In particular, the issue of migration and access to EU welfare benefits is an issue for voters, as is a believed undermining of UK sovereignty through having to defer to the EU court as a final arbiter.

Impact on Irish farmers

Without knowing what arrangements the UK might come to with the remaining EU, any assessment of impact on either Irish or British farmers can only be estimated.

Most directly impacted will be farmers in Northern Ireland who get their direct payment from Brussels, administered by the Department of Agriculture and Rural Development (DARD). Additional payments through Pillar II and the RDP are also funded by Brussels and administered by DARD.

In a Brexit situation, EU funding would cease and alternative farmer support would be drawn from central government in Westminster, probably administered by the NI Executive as part of the block grant.

Nobody can predict how much priority would be given to farmer payments in this scenario as, even though the UK pays twice as much into the EU as it receives back, CAP payments to farmers are ring-fenced. In a post-EU situation, farming would compete with other government departments for its share of the budget.

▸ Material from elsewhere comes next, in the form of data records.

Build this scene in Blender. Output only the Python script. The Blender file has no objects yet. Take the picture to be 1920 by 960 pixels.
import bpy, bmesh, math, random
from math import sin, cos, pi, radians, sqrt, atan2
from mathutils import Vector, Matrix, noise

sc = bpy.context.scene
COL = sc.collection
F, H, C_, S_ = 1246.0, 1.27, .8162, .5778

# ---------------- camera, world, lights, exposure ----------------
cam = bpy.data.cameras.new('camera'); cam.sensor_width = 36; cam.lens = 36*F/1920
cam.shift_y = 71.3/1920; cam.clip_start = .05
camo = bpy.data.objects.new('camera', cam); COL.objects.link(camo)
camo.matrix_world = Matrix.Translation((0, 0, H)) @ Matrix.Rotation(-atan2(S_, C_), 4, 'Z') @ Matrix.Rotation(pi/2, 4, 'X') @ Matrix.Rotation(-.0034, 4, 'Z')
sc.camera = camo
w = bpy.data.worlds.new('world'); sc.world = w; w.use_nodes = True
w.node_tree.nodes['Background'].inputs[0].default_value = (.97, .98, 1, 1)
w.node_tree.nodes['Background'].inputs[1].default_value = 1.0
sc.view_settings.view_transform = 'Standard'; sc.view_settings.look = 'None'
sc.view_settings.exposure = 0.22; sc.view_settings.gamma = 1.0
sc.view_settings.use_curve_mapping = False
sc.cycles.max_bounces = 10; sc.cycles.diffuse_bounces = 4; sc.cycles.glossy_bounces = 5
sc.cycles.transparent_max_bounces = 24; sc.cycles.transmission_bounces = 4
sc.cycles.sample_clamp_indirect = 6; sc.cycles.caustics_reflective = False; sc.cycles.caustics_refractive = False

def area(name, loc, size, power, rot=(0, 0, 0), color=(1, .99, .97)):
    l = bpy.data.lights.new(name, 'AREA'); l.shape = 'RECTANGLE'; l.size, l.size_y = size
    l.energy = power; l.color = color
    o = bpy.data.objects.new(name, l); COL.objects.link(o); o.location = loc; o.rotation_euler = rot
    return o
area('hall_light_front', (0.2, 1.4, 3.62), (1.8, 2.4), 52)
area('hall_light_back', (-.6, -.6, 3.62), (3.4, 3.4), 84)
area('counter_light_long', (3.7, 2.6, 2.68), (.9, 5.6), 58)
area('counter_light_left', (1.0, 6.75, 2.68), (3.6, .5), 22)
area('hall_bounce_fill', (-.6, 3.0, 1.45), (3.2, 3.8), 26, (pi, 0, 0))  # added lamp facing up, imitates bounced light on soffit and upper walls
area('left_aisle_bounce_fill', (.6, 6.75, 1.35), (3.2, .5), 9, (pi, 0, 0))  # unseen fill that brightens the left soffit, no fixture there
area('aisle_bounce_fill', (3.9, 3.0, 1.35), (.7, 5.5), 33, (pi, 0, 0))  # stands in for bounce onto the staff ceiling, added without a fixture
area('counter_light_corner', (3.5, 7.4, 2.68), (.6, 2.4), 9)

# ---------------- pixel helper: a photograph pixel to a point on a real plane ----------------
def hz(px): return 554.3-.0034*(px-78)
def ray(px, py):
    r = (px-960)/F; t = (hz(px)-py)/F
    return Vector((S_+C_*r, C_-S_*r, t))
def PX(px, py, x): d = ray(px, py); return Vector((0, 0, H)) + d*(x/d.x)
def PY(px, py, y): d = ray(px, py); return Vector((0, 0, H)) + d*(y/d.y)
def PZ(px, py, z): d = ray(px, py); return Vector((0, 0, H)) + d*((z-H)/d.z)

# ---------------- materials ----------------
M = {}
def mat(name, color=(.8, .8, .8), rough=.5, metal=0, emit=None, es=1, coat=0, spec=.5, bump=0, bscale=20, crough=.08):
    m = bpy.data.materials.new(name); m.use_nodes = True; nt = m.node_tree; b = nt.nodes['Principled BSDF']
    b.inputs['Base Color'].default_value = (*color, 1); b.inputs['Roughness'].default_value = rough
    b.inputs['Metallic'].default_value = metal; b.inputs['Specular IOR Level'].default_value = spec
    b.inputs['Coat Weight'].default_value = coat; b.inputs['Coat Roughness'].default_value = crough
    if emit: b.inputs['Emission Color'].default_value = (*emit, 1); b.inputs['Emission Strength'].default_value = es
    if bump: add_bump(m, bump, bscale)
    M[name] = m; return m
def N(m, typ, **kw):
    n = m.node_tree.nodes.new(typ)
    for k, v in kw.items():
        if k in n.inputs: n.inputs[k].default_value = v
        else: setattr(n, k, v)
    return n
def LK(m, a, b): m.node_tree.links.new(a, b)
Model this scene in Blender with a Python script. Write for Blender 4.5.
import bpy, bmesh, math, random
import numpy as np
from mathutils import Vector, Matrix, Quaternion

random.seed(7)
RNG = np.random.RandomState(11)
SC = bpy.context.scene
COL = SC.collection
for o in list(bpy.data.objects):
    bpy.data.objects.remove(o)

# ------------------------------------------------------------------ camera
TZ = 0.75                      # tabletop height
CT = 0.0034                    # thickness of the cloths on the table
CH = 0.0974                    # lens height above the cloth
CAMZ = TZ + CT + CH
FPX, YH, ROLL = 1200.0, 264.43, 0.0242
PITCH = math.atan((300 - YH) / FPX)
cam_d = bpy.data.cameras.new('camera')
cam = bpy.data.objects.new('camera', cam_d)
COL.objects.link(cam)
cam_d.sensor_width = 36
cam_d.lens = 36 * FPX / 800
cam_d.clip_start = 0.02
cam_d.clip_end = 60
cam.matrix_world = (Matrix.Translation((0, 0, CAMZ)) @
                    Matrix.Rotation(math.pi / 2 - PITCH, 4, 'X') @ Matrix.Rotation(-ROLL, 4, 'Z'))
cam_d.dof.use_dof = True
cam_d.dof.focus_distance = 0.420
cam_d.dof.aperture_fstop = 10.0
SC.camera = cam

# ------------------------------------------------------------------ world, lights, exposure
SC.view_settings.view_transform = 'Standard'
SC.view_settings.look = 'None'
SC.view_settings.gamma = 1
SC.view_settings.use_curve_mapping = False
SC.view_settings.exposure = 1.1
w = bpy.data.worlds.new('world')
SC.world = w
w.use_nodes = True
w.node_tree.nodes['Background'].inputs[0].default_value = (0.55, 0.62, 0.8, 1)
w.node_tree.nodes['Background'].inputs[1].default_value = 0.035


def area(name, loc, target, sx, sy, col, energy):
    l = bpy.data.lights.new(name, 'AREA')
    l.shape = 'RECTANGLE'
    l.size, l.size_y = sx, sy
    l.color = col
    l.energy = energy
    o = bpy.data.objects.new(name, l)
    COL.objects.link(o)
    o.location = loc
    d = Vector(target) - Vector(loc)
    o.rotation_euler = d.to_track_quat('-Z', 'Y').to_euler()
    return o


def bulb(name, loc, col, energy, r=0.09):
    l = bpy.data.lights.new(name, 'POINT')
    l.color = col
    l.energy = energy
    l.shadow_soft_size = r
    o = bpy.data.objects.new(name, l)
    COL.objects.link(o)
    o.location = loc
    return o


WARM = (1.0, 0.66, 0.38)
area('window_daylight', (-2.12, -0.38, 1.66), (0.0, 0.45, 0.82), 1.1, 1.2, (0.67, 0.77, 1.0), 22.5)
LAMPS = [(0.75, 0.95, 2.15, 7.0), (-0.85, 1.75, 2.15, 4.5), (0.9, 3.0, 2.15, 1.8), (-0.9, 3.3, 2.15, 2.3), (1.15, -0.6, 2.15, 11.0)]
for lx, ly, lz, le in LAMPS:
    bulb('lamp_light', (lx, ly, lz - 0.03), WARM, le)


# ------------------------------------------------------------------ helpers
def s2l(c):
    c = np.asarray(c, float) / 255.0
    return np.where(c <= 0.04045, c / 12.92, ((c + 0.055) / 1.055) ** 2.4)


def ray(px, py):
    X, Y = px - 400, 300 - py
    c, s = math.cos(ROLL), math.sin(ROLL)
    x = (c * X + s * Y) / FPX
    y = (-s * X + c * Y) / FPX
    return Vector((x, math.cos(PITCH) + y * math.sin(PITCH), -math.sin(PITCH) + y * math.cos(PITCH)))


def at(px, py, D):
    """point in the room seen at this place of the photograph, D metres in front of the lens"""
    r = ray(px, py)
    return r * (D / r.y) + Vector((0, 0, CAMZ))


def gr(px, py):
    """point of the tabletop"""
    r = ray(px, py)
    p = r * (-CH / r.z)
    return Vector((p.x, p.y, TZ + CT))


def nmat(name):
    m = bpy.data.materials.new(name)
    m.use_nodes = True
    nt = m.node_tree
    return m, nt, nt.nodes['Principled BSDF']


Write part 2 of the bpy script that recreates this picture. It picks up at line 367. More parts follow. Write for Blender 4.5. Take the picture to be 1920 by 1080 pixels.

Listen to Phelim O'Neill's analysis of the Brexit scenario in our podcast below:

South of the border, there will be no direct impact but arguably the indirect impact could be even greater. Britain is the main export destination for the Irish agri-food industry and the best-case scenario for doing this business is a common market, as is the present arrangement, with both Ireland and the UK being members of the EU.

Anything else will bring an additional cost of doing business, estimated by Professor Matthews of Trinity College at a recent conference as 5%. A further consideration is what global trade deals the UK might enter into, unencumbered by wider EU interests.

It is easily foreseeable that the Transatlantic Trade and Investment Partnership (TTIP) with the USA and even Mercosur with South American countries would happen – and possibly on less favourable terms for agriculture, beef in particular. While UK farmers would be protected by the Red Tractor branding, their Irish counterparts would be seriously exposed, with real competition as preferred second supplier.